Suriye Gazetelerinin Makaleleri ‘Atatürk’ün Başardığı İşler Mucize, Harika Kabilindendir’
Atatürk’ün vefatı Suriye’de büyük bir teessür uyandırmıştır. Şam’da bu haber üzerine bütün daire ve müesseselerde bayraklar yarıya çekilmiş, hükümet erkânı, konsoloslar, binlerce halk konsoloshanemize giderek taziyette bulunmuşlardır. Ahali büyük bir teessür içindedir. Gazeteler Atatürk’ün büyüklüğünden bahseden uzun makaleler yazıyorlar. Halep’de de halk konsoloshanemize giderek taziyette bulunmuşlardır. Halep gazeteleri de uzun makaleler yazmaktadır. Suriye gazetelerinin en eski ve en muteberlerinden biri olan Elifba gazetesi bu münasebetle yazdığı baş makalede diyor ki:
«Atatürk, bir asrın yetiştirdiği en büyük şahsiyetlerden ve en muazzam dehâ ve ahlâkı nefsinde cemetmiş liderlerden birisi idi. Liderlerin âdeti kendi semerei mesailerini kendilerine hasretmektir. Ancak Mustafa Kemal mücadelesinin, semerei mesaisini, ahlâkının ve dehâsının semeresini kendi milletine vakfetmiştir. O millet ki, muzmahil bir dereceye düşmüşken O büyük bir kudretle kaldırdı ve büyük devletler seviyesine çıkardı. Atatürk, Türkiye’nin gemisini müthiş ve mütenevvi fırtınalardan kurtararak sahili selâmete eriştirdi.

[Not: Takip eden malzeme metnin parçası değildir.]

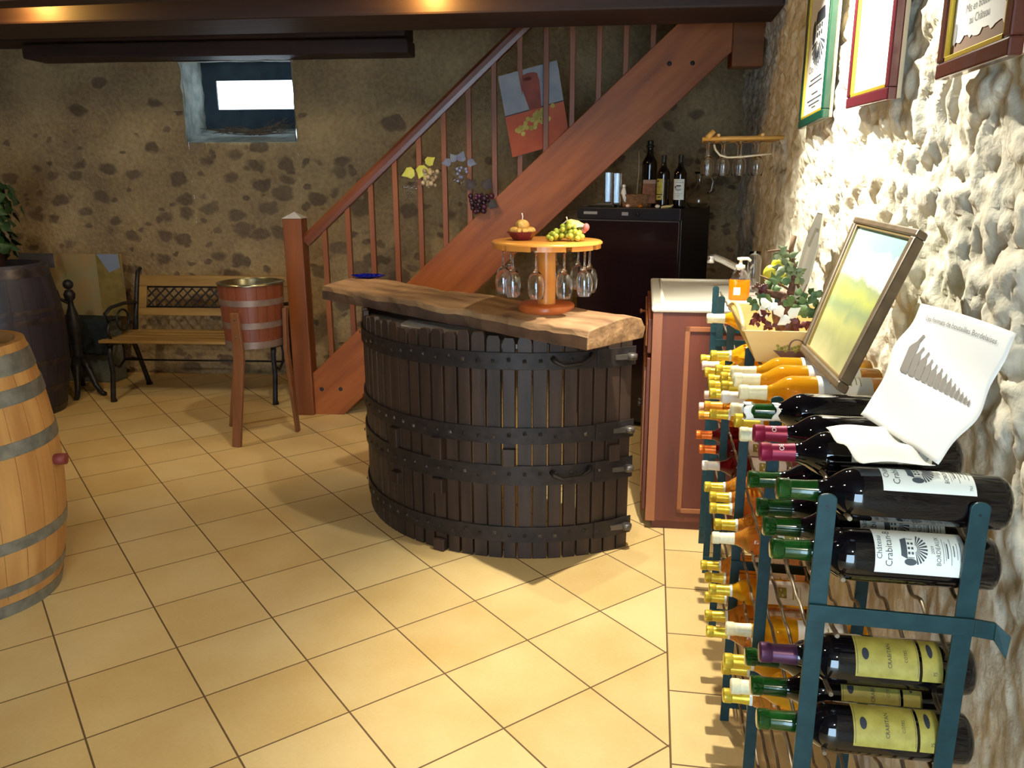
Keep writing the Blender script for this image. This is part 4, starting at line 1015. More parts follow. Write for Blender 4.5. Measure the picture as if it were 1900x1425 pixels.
# faucet
f0 = Vector((.47, 4.12, CZ+.026)); tip = at(1319, 479, Y=4.02)
t = thing('faucet', 'chrome swan-neck tap rising over the white sink', 'faucet', tuple(f0))
M_CHROME = mat('chrome', (220, 220, 224), rough=.12, metal=.9)
b = MB(); b.lathe([(0, 0), (.028, 0), (.028, .008), (.02, .012), (.018, .06), (.022, .065), (.02, .08), (0, .082)], 20, f0); b.build('base', M_CHROME, t)
b = MB(); pm = f0+UPZ*.07; b.tube([pm, pm.lerp(tip, .3)+UPZ*.005, pm.lerp(tip, .7)+UPZ*.012, pm.lerp(tip, .92)+UPZ*.012, tip+UPZ*.002, tip-UPZ*.022], [.020, .018, .016, .015, .018, .018], 14); b.build('spout', M_CHROME, t)
b = MB(); b.tube([f0+UPZ*.08, f0+Vector((.01, -.03, .095)), f0+Vector((.015, -.07, .11))], [.012, .009, .007], 10); b.build('lever', M_CHROME, t)
# soap bottle with orange liquid
sp = at(1370, 556, Z=CZ+.028); sp = Vector((sp.x, sp.y, CZ+.029))
t = thing('soap_dispenser', 'clear bottle of orange liquid with pump beside the sink tap', 'soap dispenser', tuple(sp))
M_ORL = mat('orange_liquid', (250, 150, 10), rough=.05, trans=.6, ior=1.33, emit=None)
def rbox(b, c, sx, sy, z0, z1, n=24, e=4.0, top=1.0):
    vs = []
    for z, k in ((z0, .94), (z0+.006, 1), (z1-.006, 1*top), (z1, .94*top)):
        for i in range(n):
            a = 2*PI*i/n; ca, sa = math.cos(a), math.sin(a); r = (abs(ca)**e+abs(sa)**e)**(-1/e)
            vs.append(Vector((c.x+sx*r*ca*k, c.y+sy*r*sa*k, c.z+z)))
    fs = [tuple(range(n))[::-1]]+[(j*n+i, j*n+(i+1) % n, j*n+n+(i+1) % n, j*n+n+i) for j in range(3) for i in range(n)]+[tuple(range(3*n, 4*n))]
    return b.add(vs, fs, True)
rbox(MB(), sp, .044, .03, .0, .088).build('orange_soap', M_ORL, t)
b = MB(); b.lathe([(.036, .088), (.038, .10), (.030, .120), (.018, .130), (.016, .140), (.0145, .140), (.0165, .129), (.028, .118), (.035, .10), (.034, .088)], 24, sp); b.build('bottle_shoulder', M_GLASS, t)
b = MB(); b.lathe([(0, .136), (.020, .136), (.020, .150), (.008, .153), (.006, .170), (.016, .172), (.016, .182), (0, .184)], 20, sp); b.tube([sp+UPZ*.177, sp+Vector((.03, 0, .178)), sp+Vector((.042, 0, .168))], [.008, .007, .006], 8); b.build('pump', MATS['white_foil'], t)
b = MB(); c = sp+Vector((-.012, -.031, .04)); b.obox(c, (.014, 0, 0), (0, .001, 0), (0, 0, .016)); b.build('label', M_WHITE, t)
# glass jar behind it
c = at(1402, 548, Z=CZ+.028); c = Vector((c.x, c.y+.12, CZ+.029)); b = MB(); b.lathe([(0, 0), (.030, 0), None, (.032, .15), (.026, .165), (.026, .185), (.0245, .185), (.0245, .165), (.030, .148), (.028, .005), None, (0, .005)], 24, c)
tag(b.build('glass_jar', M_GLASS), 'tall clear glass jar to the right of the orange soap bottle', 'jar')
# ================================================================== FRAMED CERTIFICATES ON THE RIGHT WALL
def certificate(tx0, tx1, bz, ht, fcol, label, kind):
    """tx0: far (left) lower corner pixel, tx1: near (right) lower corner pixel"""
    XF = .545
    yl = at(*tx0, X=XF).y; yr = at(*tx1, X=XF).y; z0 = at(*tx0, X=XF).z; z1_ = at(*tx1, X=XF).z
    z1 = z0+ht; fw = .030
    t = thing('framed_certificate', label, 'framed certificate', (XF+.012, (yl+yr)/2, z0), 'framed certificates on the stone wall')
    def q(y, z, x): return Vector((x, y, z+(z1_-z0)*(yl-y)/(yl-yr)))
    def bx(b, ya, yb, za, zb, xa, xb): return b.hexa([q(ya, za, xa), q(yb, za, xa), q(yb, za, xb), q(ya, za, xb), q(ya, zb, xa), q(yb, zb, xa), q(yb, zb, xb), q(ya, zb, xb)])
    b = MB()
    for ya, yb, za, zb in ((yl, yl-fw, z0+fw, z1-fw), (yr+fw, yr, z0+fw, z1-fw), (yl, yr, z0, z0+fw), (yl, yr, z1-fw, z1)): bx(b, ya, yb, za, zb, XF, XF+.024)
    b.build('frame', mat('frame_'+kind, fcol, rough=.25, coat=.4), t, bevel=.004)
    b = MB(); g = .009; f2 = fw
    for ya, yb, za, zb in ((yl-f2, yl-f2-g, z0+f2, z1-f2), (yr+f2+g, yr+f2, z0+f2, z1-f2), (yl-f2, yr+f2, z0+f2, z0+f2+g), (yl-f2, yr+f2, z1-f2-g, z1-f2)): bx(b, ya, yb, za, zb, XF+.003, XF+.012)
    b.build('gold_slip', mat('gold_slip', (196, 170, 60), rough=.3, metal=.6), t, bevel=.001)
    b = MB(); bx(b, yl-.004, yr+.004, z0+.004, z1-.004, XF+.024, XF+.034); b.build('backing', mat('pale_backing', (190, 176, 150), rough=.8), t)
    b = MB(); bx(b, yl-f2, yr+f2, z0+f2, z1-f2, XF+.012, XF+.016); pp = b.build('paper', M_WHITE if kind != 'brown' else mat('brown_mount', (120, 84, 50), rough=.7), t)
    yc = (yl+yr)/2; w = (yl-yr)
    def fn(o): return lambda a, c: q(yc-a, z0+c, XF+.012-o)
    f = Flat()
    if kind == 'green':
        f.emblem(0, .325, .26); f.text('Liste', 0, .225, .034); f.text('Côtes de Bordeaux', 0, .185, .036); f.rect(-.10, .172, .10, .174)
        for z, a in ((.155, .10), (.14, .12), (.105, .06), (.085, .13), (.07, .10), (.058, .04)): f.rect(-a, z, a, z+.004)
        f.rect(-.13, .045, -.02, .0465); f.rect(-.13, .045, -.1285, .07); f.text('2009', 0, .118, .02)
    elif kind == 'red':
        f.emblem(0, .46, .36)
        f.text('BORDEAUX', 0, .185, .024)
        for z, a in ((.21, .05), (.155, .13), (.12, .12)): f.rect(-a, z, a, z+.002)
    else:
        ed = [(-w/2+.045, .055)]; re = random.Random(4); n = 26
        for k in range(n): ed.append((-w/2+.05+(w-.10)*k/n, .062+re.uniform(-.006, .006)))
        ed += [(w/2-.045, .055), (w/2-.045, ht-.05), (-w/2+.045, ht-.05)]
        f2_ = Flat(); f2_.poly(ed); f2_.to(fn(.0012)).build('parchment', M_WHITE, pp)
        f.text('Mis en bouteilles', 0, .105, .021); f.text('au Château', 0, .083, .021)
        for z, a in ((.140, .05), (.165, .115), (.19, .05), (.215, .08)): f.rect(-a, z, a, z+.007)
        f.disc(-w/2+.06, .075, .008, .02); f.disc(w/2-.06, .12, .008, .03)
    f.to(fn(.0018)).build('print', M_GREYINK if kind != 'green' else M_INK, pp)
certificate((1480, 240), (1524, 219), 0, .62, (10, 56, 42), 'green framed certificate with farmhouse emblem, farthest along the stone wall', 'green')
certificate((1568, 203), (1644, 185), 0, .62, (84, 28, 38), 'burgundy framed certificate, middle one of three on the stone wall', 'red')
certificate((1733, 150), (1868, 103), 0, .46, (84, 44, 34), 'brown framed parchment certificate, nearest on the stone wall', 'brown')

# ================================================================== METAL WINE RACK
XFp, XBp = .265, .465
LV = [1.11, 1.018, .93, .835, .735, .64, .55, .455, .37, .28, .19]
def rack(label, ys, y0, y1, nm):
    t = thing('wine_rack', label, 'wine rack', ((XFp+XBp)/2, (y0+y1)/2, 0))
    for y in ys:
        xf, xb, zt = (.252, .446, 1.124) if y < 1.1 else (XFp, XBp, 1.112)
        for x in (xf, xb):
            b = MB(); n = 8; w = .0125
            poly = [Vector((x-w, y, 0)), Vector((x+w, y, 0)), Vector((x+w, y, zt-.006))]+[Vector((x+w*math.cos(a), y, zt-.006+.008*math.sin(a))) for a in [PI*k/n for k in range(1, n)]]+[Vector((x-w, y, zt-.006))]
            b.prism(poly, (0, .005, 0)); p = b.build('post', M_GREEN, t, bevel=.0008)
            b = MB(); b.tube([(x, y-.0006, zt-.016), (x, y+.001, zt-.016)], .0022, 8); b.build('rivet', M_IRON, p)
        for k, z in enumerate((.947 if y < 1.1 else .940, .50, .06)):
            b = MB(); s = 0; b.prism([Vector((xf-.012, y-.0052, z-.012)), Vector((xb+.012, y-.0052, z-.016)), Vector((xb+.012, y-.0052, z+.010)), Vector((xf-.012, y-.0052, z+.014))], (0, .005, 0)); b.build('crossbar', M_GREEN, t, bevel=.0008)
    for L_ in LV:
        for x, off, amp in ((XFp+.018, .0185, .005), (XBp-.018, .0415, .013)):
            pts = []; n = int((y1-y0)/.0125)
            for k in range(n+1):
                y = y0+(y1-y0)*k/n; pts.append((x, y, L_-off-amp*(.5+.5*math.cos(2*PI*(y-1.14)/.0855))))
            b = MB(); b.tube(pts, .0035, 6); b.build('wavy_wire', M_WIRE, t)
    return t
r1 = rack('green steel bottle rack nearest the camera, full of dark bottles', (1.096, 1.652, 2.138), 1.097, 2.16, 'near')
r2 = rack('green steel bottle rack farther back, next to the sink cabinet', (2.655, 3.06, 3.335), 2.17, 3.345, 'far')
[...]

Buna mukabil milletinden ne bir taht istedi, ne arkasında mirasa konacak bir varis bıraktı. Biz Atatürk’ü beynelmilel bir insan olarak böylece tarif edebiliriz. Ancak, bir Türk recülü olmak itibarile Türk milleti Ata’sının büyüklüğünü ve memleketine hizmetini daha ziyade takdir eder. Ve onlar bizden ziyade Büyük Şef’in açtığı boşluğun acısını duyar. Herhalde sayın Türk milletini uğradığı bu büyük darbeden dolayı onun matemine ve duygularına iştirak etmemek ve O büyük ölü için Allah’ın bol rahmetini dilememek elimizden gelmiyor.»
Halep’de çıkan «Eltekaddüm» gazetesinde meşhur muharrirlerden Şükrü Kender, Atatürk’ün ölümü harberine tahsis ettiği başmakalesinde diyor ki:
«Biz, Atatürk için Türkiye’nin yaratıcısı dediğimiz zaman bu sözümüzle bir mecaz veya mübalâğa etmiş olmuyoruz. Avrupa siyasilerinin uzun müddetten beri «hasta adam» diye tesmiye ettikleri Türkiye umumi harb sonunda ihtizar dakikaları geçiriyordu. İşte tam bu esnada bir adam çıktı, hem Türklere ve hem de bütün dünyaya hitaben:
– Hayır; Türkiye ölmemiştir. Onda henüz hayat damarları yaşıyor, o dirilecek ve kurtulacaktır, dedi.
Bu sözleri söyleyen Atatürk’tü. Atatürk, ölü zannedilen hastanın tedavisine devam etti, ve Türkiye’ye bugünkü yüksek hayatını bahşetti. Bugün düveli muazzama ile at başı yürüyen kuvvetli, sarsılmaz bir Türkiye yarattı. Bugün ölen Mustafa Kemal, Türkiye’yi hakiki ölümden kurtarmış olan ve onu yoktan var eden bir yaratıcı olmak itibarile beşerin fevkinde bir mertebe ihraz etmiştir. Şurası şüphesizdir ki, Atatürk’ün başardığı işler mucize ve harika kabilindendir. Bir kaç sene zarfında memleketinde yaptığı inkılap bir kaç asırda yapılması mümkün olmayan işlerdendir.»
Muharrir burada Büyük Şef’in yaptığı bir çok ıslahatı da yazdıktan sonra sözlerine şöyle devam ediyor:
«Atatürk, Türkiye ülkesini şarktan garbe nakletti ve onu Avrupalılaştırdı. Bu suretle halkın ruhuna yüzlerce, binlerce senelerden beri inmiş olan bir takım âdet ve hurafelere nihayet verdi. İşte Türk milleti böyle müstesna büyük adam kaybetti. Bu kaybı telâfi edilemeyecek kadar büyüktür. Atatürk yalnız Türkiye’de değil, bütün cihanda misli pek az ve mahdud olarak yetişmiş olan nadir şahsiyetlerden biridir. Şüphesiz ki, tarih onu cihanın ölmez büyükleri arasında kaydedecektir.»